▸ DATA BLOCK
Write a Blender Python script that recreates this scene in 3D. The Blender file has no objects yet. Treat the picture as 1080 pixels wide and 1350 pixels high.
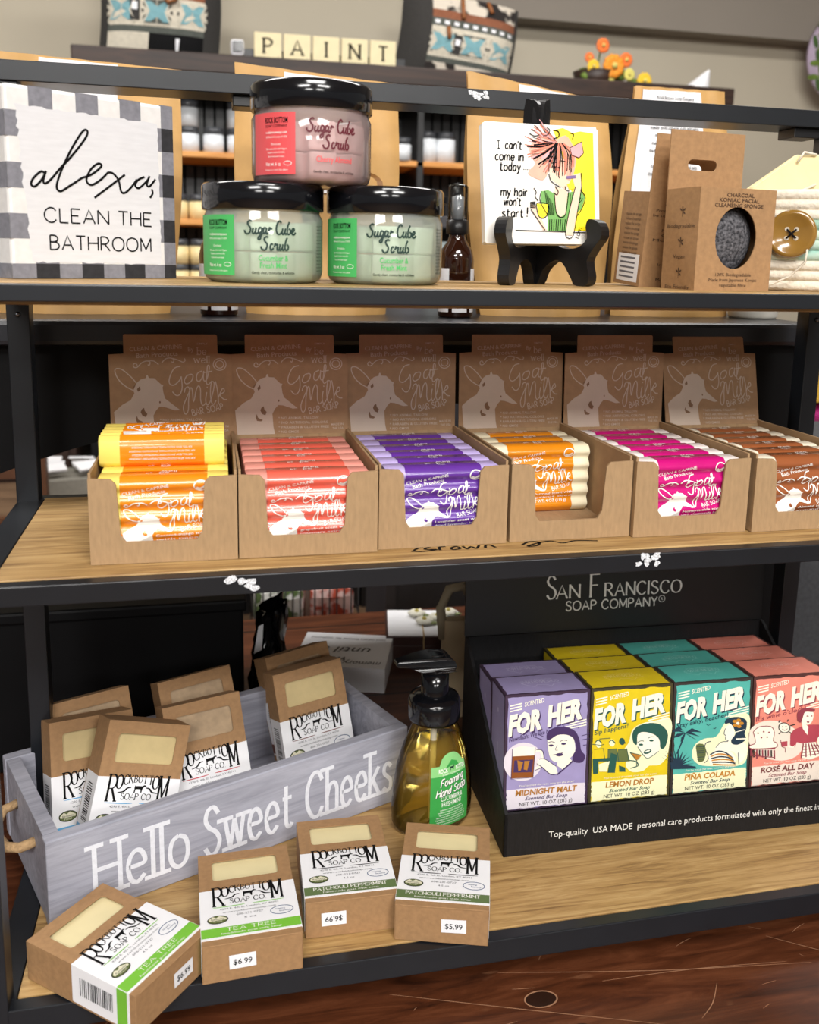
import bpy, math, random
from mathutils import Vector, Matrix
from mathutils.geometry import tessellate_polygon

random.seed(7)
SC = bpy.context.scene
COL = SC.collection

# ------------------------------------------------------------------ camera
cd = bpy.data.cameras.new('camera')
cam = bpy.data.objects.new('camera', cd)
COL.objects.link(cam)
_r = Vector((0.9753, -0.2199, 0.0213)); _u = Vector((0.0188, 0.1787, 0.9837)); _w = Vector((0.2202, 0.9590, -0.1784))
cam.matrix_world = Matrix(((_r.x, _u.x, -_w.x, 0.1387), (_r.y, _u.y, -_w.y, -0.6264), (_r.z, _u.z, -_w.z, 0.2138), (0, 0, 0, 1)))
cd.sensor_fit = 'HORIZONTAL'; cd.sensor_width = 36.0
cd.lens = 36.0 * 1230.55 / 1080.0
cd.shift_x = (540 - 550.59) / 1080.0
cd.shift_y = -(675 - 562.1) / 1080.0
cd.clip_start = 0.02
cd.dof.use_dof = True; cd.dof.focus_distance = 0.80; cd.dof.aperture_fstop = 11.0
SC.camera = cam

# ------------------------------------------------------------------ world, lights, exposure
wd = bpy.data.worlds.new('world'); SC.world = wd; wd.use_nodes = True
wd.node_tree.nodes['Background'].inputs[0].default_value = (1.0, 0.97, 0.93, 1)
wd.node_tree.nodes['Background'].inputs[1].default_value = 0.26
vs = SC.view_settings
vs.view_transform = 'Standard'; vs.look = 'None'; vs.gamma = 1.0; vs.use_curve_mapping = False
vs.exposure = -0.18

def area(name, loc, sx, sy, power, col=(1.0, 0.98, 0.95), rot=(0, 0, 0)):
    l = bpy.data.lights.new(name, 'AREA'); l.shape = 'RECTANGLE'; l.size = sx; l.size_y = sy
    l.energy = power; l.color = col
    o = bpy.data.objects.new(name, l); COL.objects.link(o); o.location = loc; o.rotation_euler = rot
    return o
CEIL = 1.95
for x in (-0.9, 1.1):
    area('ceiling_or_fill_lamp', (x, -2.75, CEIL - 0.02), 1.2, 0.5, 78, rot=(math.radians(28), 0, 0))
    area('ceiling_or_fill_lamp', (x, -5.4, CEIL - 0.02), 1.2, 0.6, 78, rot=(math.radians(45), 0, 0))  # added unseen fill row, low enough to brighten the header cards under the shelf
area('ceiling_or_fill_lamp', (0.3, -1.75, CEIL - 0.02), 1.2, 0.5, 62, rot=(math.radians(12), 0, 0))
for x in (-0.7, 1.3):
    area('ceiling_or_fill_lamp', (x, 1.15, CEIL - 0.02), 1.2, 0.4, 44)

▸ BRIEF
Return each line from the material above exactly, but not the pictures.

▸ TASK SOLUTION
Write a Blender Python script that recreates this scene in 3D. The Blender file has no objects yet. Treat the picture as 1080 pixels wide and 1350 pixels high.
import bpy, math, random
from mathutils import Vector, Matrix
from mathutils.geometry import tessellate_polygon

random.seed(7)
SC = bpy.context.scene
COL = SC.collection

# ------------------------------------------------------------------ camera
cd = bpy.data.cameras.new('camera')
cam = bpy.data.objects.new('camera', cd)
COL.objects.link(cam)
_r = Vector((0.9753, -0.2199, 0.0213)); _u = Vector((0.0188, 0.1787, 0.9837)); _w = Vector((0.2202, 0.9590, -0.1784))
cam.matrix_world = Matrix(((_r.x, _u.x, -_w.x, 0.1387), (_r.y, _u.y, -_w.y, -0.6264), (_r.z, _u.z, -_w.z, 0.2138), (0, 0, 0, 1)))
cd.sensor_fit = 'HORIZONTAL'; cd.sensor_width = 36.0
cd.lens = 36.0 * 1230.55 / 1080.0
cd.shift_x = (540 - 550.59) / 1080.0
cd.shift_y = -(675 - 562.1) / 1080.0
cd.clip_start = 0.02
cd.dof.use_dof = True; cd.dof.focus_distance = 0.80; cd.dof.aperture_fstop = 11.0
SC.camera = cam

# ------------------------------------------------------------------ world, lights, exposure
wd = bpy.data.worlds.new('world'); SC.world = wd; wd.use_nodes = True
wd.node_tree.nodes['Background'].inputs[0].default_value = (1.0, 0.97, 0.93, 1)
wd.node_tree.nodes['Background'].inputs[1].default_value = 0.26
vs = SC.view_settings
vs.view_transform = 'Standard'; vs.look = 'None'; vs.gamma = 1.0; vs.use_curve_mapping = False
vs.exposure = -0.18

def area(name, loc, sx, sy, power, col=(1.0, 0.98, 0.95), rot=(0, 0, 0)):
    l = bpy.data.lights.new(name, 'AREA'); l.shape = 'RECTANGLE'; l.size = sx; l.size_y = sy
    l.energy = power; l.color = col
    o = bpy.data.objects.new(name, l); COL.objects.link(o); o.location = loc; o.rotation_euler = rot
    return o
CEIL = 1.95
for x in (-0.9, 1.1):
    area('ceiling_or_fill_lamp', (x, -2.75, CEIL - 0.02), 1.2, 0.5, 78, rot=(math.radians(28), 0, 0))
    area('ceiling_or_fill_lamp', (x, -5.4, CEIL - 0.02), 1.2, 0.6, 78, rot=(math.radians(45), 0, 0))  # added unseen fill row, low enough to brighten the header cards under the shelf
area('ceiling_or_fill_lamp', (0.3, -1.75, CEIL - 0.02), 1.2, 0.5, 62, rot=(math.radians(12), 0, 0))
for x in (-0.7, 1.3):
    area('ceiling_or_fill_lamp', (x, 1.15, CEIL - 0.02), 1.2, 0.4, 44)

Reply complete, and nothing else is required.